The air raid effectively ended Pakistan’s confrontation with Iran, with the Iranian government saying it “differentiates between Pakistan’s brotherly government and armed terrorists” and adding it would not allow them to “strain” their otherwise cordial relationship.
As Iran and Pakistan patched up their quarrel, pro-Iranian surrogates fired missiles at the Al-Assad U.S. military base in western Iraq. Several soldiers were wounded with traumatic brain injuries. Over the past few months, there have been 140 such attacks in Iraq and in neighboring Syria, injuring 70 troops. Iran, which maintains good relations with both countries, has encouraged these assaults in the hope of ousting U.S. forces from the Middle East.
At present, 2,000 and 900 American troops are respectively stationed in Iraq and Syria to combat lingering, ragtag bands of Islamic State fighters who yearn to reestablish the caliphate that was destroyed by U.S. Iraqi and Kurdish forces in 2017.
While the Iraqi government supports the U.S. mission on its soil, Syria — an ally of Iran and Russia and Israel’s foe — resents it and has demanded the complete withdrawal of American forces.
With Iran’s encouragement, the Red Sea, one of the most important commercial sea lanes, continues to be a battle zone, U.S. retaliatory air and missile strikes notwithstanding.
For two months now, the Iranian-backed Houthi militia, which controls much of Yemen, has attacked ships with drones and missiles. The Galaxy Leader, a tanker carrying new cars, was hijacked by the Houthis in November and towed to Yemen along with its crew of mostly Filipino sailors.
The Houthis have been targeting vessels partially or wholly owned by Israelis, or en route to the Israeli port of Eilat, in support of Hamas and in a bid to pressure Israel to end its military campaign in Gaza. In reality, however, they have attacked ships linked to more than twelve countries. Most recently, the Houthis declared that “all American and British ships” are potential targets.
In addition, the Houthis have launched several missiles toward Eilat, but they have been shot down by U.S. and Israeli forces.
As a result of Houthi aggression, scores of ships have avoided the Suez Canal, much to Egypt’s financial detriment, and instead have sailed around the Cape of Good Hope, a journey of an extra 6,400 kilometres miles around Africa which, inevitably, has inflated the cost of petroleum and household goods.
Since the Houthis pose a dire threat to the global economy, the United States has been drawn into the conflict inexorably. Until recently, the U.S. Navy countered the Houthis by shooting down Houthi drones and missiles before they could damage or sink ships. But this was not a cost-effective strategy, nor did it deter the Houthis.

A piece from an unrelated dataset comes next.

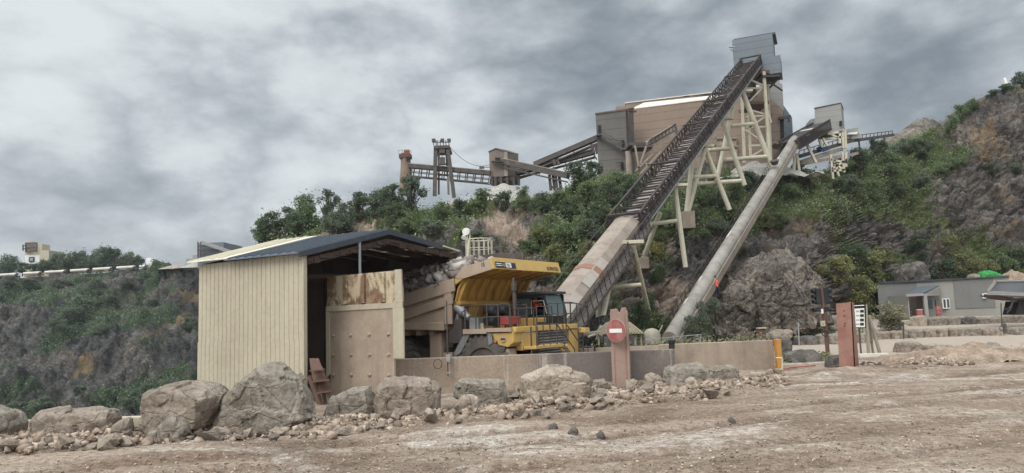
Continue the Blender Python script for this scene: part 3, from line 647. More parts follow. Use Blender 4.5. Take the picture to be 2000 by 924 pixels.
for (x, y, h, w) in [(1856, 512, 46, 56), (1880, 478, 40, 50), (1836, 492, 36, 46), (984, 496, 40, 56), (944, 492, 36, 46), (1022, 520, 36, 50), (1330, 520, 30, 40)]:
    plant(x, y, h, w, 'bare', 'bush', 'bare twiggy grey brown bush among the green ones on the slope', 'bush', 'bare twiggy bushes')
FT = [(14, 541, 46, 60), (-20, 541, 40, 60), (112, 530, 36, 56), (150, 527, 36, 56), (196, 524, 42, 54), (222, 521, 38, 54), (250, 519, 26, 40), (270, 517, 18, 32), (175, 526, 28, 50), (132, 529, 26, 44)]
for i, (x, y, h, w) in enumerate(FT):
    plant(x, y + 6, h + 10, w * 1.05, ('far', 'dark')[i % 2], 'tree', 'green tree standing on the far quarry rim left of the cream shed', 'tree', 'trees on the far quarry rim', p=at(x, y + 6, 275), sink=.1)
for (x, y, h, w) in [(44, 536, 24, 34), (66, 535, 20, 30), (84, 534, 26, 26), (92, 532, 20, 30)]:
    plant(x, y, h, w, 'dark', 'tree', 'dark low tree at the foot of the far cream silo building', 'tree', 'trees at the foot of the far silo', p=at(x, y, 272), sink=0)
FB = [(210, 600, 34, 50), (190, 570, 40, 46), (140, 625, 34, 60), (110, 640, 26, 50), (250, 560, 24, 50), (60, 560, 22, 50), (120, 560, 22, 50), (20, 552, 18, 44), (285, 545, 20, 40), (300, 600, 24, 40), (370, 640, 30, 40), (80, 800, 34, 60), (30, 810, 34, 60), (250, 800, 30, 44), (200, 650, 26, 46), (380, 740, 30, 40), (160, 770, 24, 50), (330, 760, 24, 40)]
for i, (x, y, h, w) in enumerate(FB):
    q = hit(x, y, cliff_bvh)
    if q: plant(x, y, h, w, 'far', 'bush', 'dark green bush clinging to the far quarry face left of the shed', 'bush', 'bushes on the far quarry face', p=q, sink=.3)
# ------------------------------------------------------------------ rocks
m_rock_tan = rockmat('dusty_limestone', (hexc(110, 99, 88), hexc(138, 125, 112), hexc(156, 143, 129), hexc(174, 162, 148)), 1.0)
m_rock_grey = rockmat('grey_limestone', (hexc(108, 99, 89), hexc(132, 123, 111), hexc(152, 141, 127), hexc(170, 157, 142)), 1.0)
m_rock_pale = rockmat('pale_limestone', (hexc(124, 110, 97), hexc(150, 136, 121), hexc(168, 154, 138), hexc(186, 173, 156)), 1.4, .3)
m_rock_dark = rockmat('dark_stone', (hexc(70, 66, 63), hexc(92, 87, 82), hexc(114, 107, 100), hexc(134, 125, 115)), 1.6)
m_rock_brown = rockmat('brown_outcrop', (hexc(86, 80, 74), hexc(112, 104, 96), hexc(132, 120, 106), hexc(146, 131, 112)), .5, .8, .75)

def hull_rock(points, subdiv, seed, mat, amp=.06, smooth_it=2, sc=1.0, name='rock'):
    """stone grown on the convex hull of POINTS (world), then worn and chipped"""
    bm = bmesh.new()
    for p in points: bm.verts.new(p)
    r = bmesh.ops.convex_hull(bm, input=bm.verts)
    bmesh.ops.triangulate(bm, faces=bm.faces); bm.normal_update()
    tree = BVHTree.FromBMesh(bm); c = Vector((0, 0, 0)); hv = [v.co.copy() for v in bm.verts if v.link_faces]
    for v in hv: c += v / len(hv)
    ext = max((v - c).length for v in hv); bm.free()
    b2 = bmesh.new(); bmesh.ops.create_icosphere(b2, subdivisions=subdiv, radius=1)
    for v in b2.verts:
        d = v.co.normalized(); h = tree.ray_cast(c + d * ext * 3, -d)
        v.co = h[0] if h[0] else c + d * ext * .5
    for _ in range(smooth_it): bmesh.ops.smooth_vert(b2, verts=b2.verts, factor=.5, use_axis_x=True, use_axis_y=True, use_axis_z=True)
    b2.normal_update()
    for v in b2.verts:
        p = (v.co) / sc + Vector((seed * 5.3, seed * 2.1, 0)); n = v.normal
        dd, pts = noise.voronoi(p * 1.3 + noise.noise_vector(p * 2) * .3); cell = noise.cell_vector(pts[0] * 23.1)
        d3, pt3 = noise.voronoi(p * 3.7 + noise.noise_vector(p * 5) * .12); c3 = noise.cell_vector(pt3[0] * 11.7)
        q = (cell.x - .5) * .9 + (p * 1.3 - pts[0]).dot(cell) * 1.0 + noise.fractal(p * 2.2, .95, 2.1, 6) * .42 - max(0, 1 - (dd[1] - dd[0]) * 10) * .22 + (c3.x - .5) * .16 + (p * 3.7 - pt3[0]).dot(c3) * .14
        v.co += n * q * amp
    me = bpy.data.meshes.new(name); b2.to_mesh(me); b2.free(); me.materials.append(mat)
    a = np.array([v.co for v in me.vertices]); o0 = V((a[:, 0].min() + a[:, 0].max()) / 2, (a[:, 1].min() + a[:, 1].max()) / 2, a[:, 2].min())
    me.transform(Matrix.Translation(-o0))
    o = bpy.data.objects.new(name, me); COL.objects.link(o); o.location = o0; return o
def boulder(outline, Y, thick, seed, mat, label, cat='boulder', name='boulder', amp=.07, subdiv=6, group=None, sc=.8, smooth_it=1):
    pts = [at(x, y, Y) for x, y in outline]; c = sum(pts, Vector()) / len(pts); zmin = min(p.z for p in pts); rnd = random.Random(seed); P = []
    for p in pts:
        P.append(p + V(0, rnd.uniform(-.12, .12) * thick, 0))
        for k, s in ((-.5, .72), (.5, .7), (-.32, .9), (.3, .9)):
            q = c + (p - c) * (s * rnd.uniform(.95, 1.05)); q.y = Y + thick * k * rnd.uniform(.85, 1.1)
            if p.z < c.z: q.z = p.z
            P.append(q)
    zb = zmin - .15
    for p in list(P):
        if p.z < zmin + .12: P.append(V(p.x, p.y, zb))
    o = hull_rock(P, subdiv, seed, mat, amp, smooth_it, sc, name); tag(o, label, cat, group); return o

boulder([(-60, 872), (-60, 830), (-20, 795), (2, 792), (22, 806), (32, 830), (28, 858), (6, 872)], 18.7, 1.3, 1, m_rock_grey, 'rounded grey boulder cut by the left edge of the yard row')
boulder([(68, 850), (70, 818), (84, 803), (140, 796), (190, 797), (222, 803), (232, 815), (228, 840), (150, 862), (80, 862)], 19.0, 1.3, 2, m_rock_tan, 'long low tan boulder before the cream low wall')
boulder([(284, 838), (288, 790), (294, 762), (340, 745), (390, 744), (425, 756), (441, 768), (438, 790), (418, 832), (340, 846)], 18.9, 1.7, 3, m_rock_tan, 'large rounded tan boulder at the left foot of the cream shed')
boulder([(422, 832), (446, 770), (480, 752), (498, 725), (512, 712), (530, 708), (552, 716), (585, 742), (604, 772), (617, 812), (560, 838), (470, 842)], 19.3, 1.9, 4, m_rock_grey, 'tallest pointed grey boulder in front of the cream shed wall', amp=.08)
boulder([(628, 812), (655, 770), (690, 756), (722, 754), (734, 780), (740, 806), (690, 822)], 20.6, 1.1, 5, m_rock_grey, 'smooth sloping grey boulder at the foot of the riveted steel panel')
boulder([(736, 806), (732, 760), (748, 740), (790, 735), (850, 742), (863, 756), (862, 796), (800, 812), (760, 812)], 20.6, 1.3, 6, m_rock_tan, 'broad tan boulder under the right corner of the riveted steel panel')
boulder([(889, 775), (892, 742), (902, 736), (940, 740), (985, 742), (993, 762), (990, 786), (940, 792)], 22.6, 1.1, 7, m_rock_grey, 'grey blocky boulder below the hose ring on the concrete wall')
boulder([(884, 812), (888, 790), (905, 770), (925, 768), (938, 782), (938, 812), (915, 822)], 21.0, .9, 8, m_rock_pale, 'angular pale tan boulder standing alone at the edge of the track', subdiv=4, amp=.05)
boulder([(1014, 770), (1014, 735), (1050, 724), (1070, 715), (1100, 718), (1145, 728), (1157, 742), (1154, 768), (1110, 786), (1030, 786)], 23.0, 1.6, 9, m_rock_pale, 'large pale boulder left of the no entry pillar')
boulder([(785, 812), (790, 795), (805, 784), (825, 788), (846, 802), (846, 816), (815, 826)], 20.6, .9, 10, m_rock_pale, 'pale wedge shaped boulder before the broad tan boulder', subdiv=4, amp=.05)
boulder([(1290, 748), (1300, 720), (1330, 709), (1368, 711), (1392, 728), (1398, 744), (1370, 756), (1310, 756)], 27.0, 1.4, 11, m_rock_grey, 'grey boulder heaped against the joint of the concrete walls')
boulder([(1386, 740), (1384, 722), (1400, 713), (1430, 713), (1443, 722), (1440, 740), (1410, 745)], 28.6, 1.1, 12, m_rock_grey, 'flat topped grey boulder at the right end of the boulder row')
boulder([(1256, 752), (1258, 735), (1272, 727), (1290, 733), (1302, 752), (1280, 762)], 26.4, .9, 13, m_rock_pale, 'small pale boulder between the no entry pillar and the grey boulder', subdiv=4)
boulder([(1284, 782), (1286, 768), (1306, 755), (1322, 768), (1318, 780), (1300, 787)], 24.8, .7, 14, m_rock_pale, 'tilted pale boulder at the foot of the rubble slope', subdiv=4, amp=.05)
boulder([(220, 860), (222, 830), (234, 820), (254, 813), (260, 835), (255, 856), (240, 864)], 18.1, .6, 15, m_rock_tan, 'small round tan boulder leaning before the gap in the low wall', subdiv=4)
boulder([(308, 850), (312, 832), (338, 815), (366, 826), (372, 838), (345, 858)], 17.9, .5, 16, m_rock_grey, 'small angular blue grey boulder before the large rounded boulder', subdiv=4, amp=.04, smooth_it=1)
boulder([(286, 862), (296, 842), (312, 838), (314, 856), (300, 866)], 17.8, .35, 17, m_rock_grey, 'thin grey stone shard leaning before the large rounded boulder', 'rock', 'rock', subdiv=4, amp=.03, smooth_it=1)
boulder([(610, 846), (610, 826), (645, 822), (650, 842), (632, 850)], 18.9, .5, 18, m_rock_pale, 'square pale block before the dark gap beside the shed', 'rock', 'rock', subdiv=4, amp=.03, smooth_it=1)
boulder([(1330, 762), (1338, 742), (1352, 735), (1366, 748), (1364, 764), (1345, 770)], 25.8, .6, 19, m_rock_pale, 'pale stone propped on the front of the grey boulder heap', 'rock', 'rock', subdiv=4, amp=.04)
boulder([(1448, 764), (1446, 756), (1462, 748), (1480, 762), (1478, 766)], 26.5, .5, 20, m_rock_grey, 'flat blue grey slab lying at the right end of the rubble', 'rock', 'rock', subdiv=4, amp=.02, smooth_it=1)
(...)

For about the past ten days, the United States has been attacking Houthi missile launchers in Yemen, but these strikes have damaged or destroyed only up to one-third of the Houthis’ capabilities.
While President Joe Biden has admitted that U.S. airstrikes have not stopped the Houthis from attacking shipping in the Red Sea, he has said they will continue. But to what end?
It would appear that the United States will have no choice but to escalate its military campaign against the Houthis if it is to achieve tangible results.
Beyond that, the United States may soon have to decide whether it has the stomach to confront Iran itself, the head of the snake, the rogue country that constantly sows tension and destabilizes the Middle East through its obedient and skilled array of proxies.
Iran cleverly prefers to work through them while usually keeping its dirty hands clean, but the day may be approaching when this strategy will no longer be possible or feasible. If that moment of reckoning appears on the horizon, the Middle East likely will be thrown into yet further upheaval and uncertainty.
Critics claim the Biden administration has been too conciliatory toward Iran, but it rejects the argument, saying it has imposed sanctions on 500 Iranians, companies or government entities. “There’s been a lot of effort here to hold Iran accountable for their destabilizing activities,” White House spokesman John Kirby said on January 19 by way of explaining U.S. policy.
These efforts have neither impressed nor deterred Iran.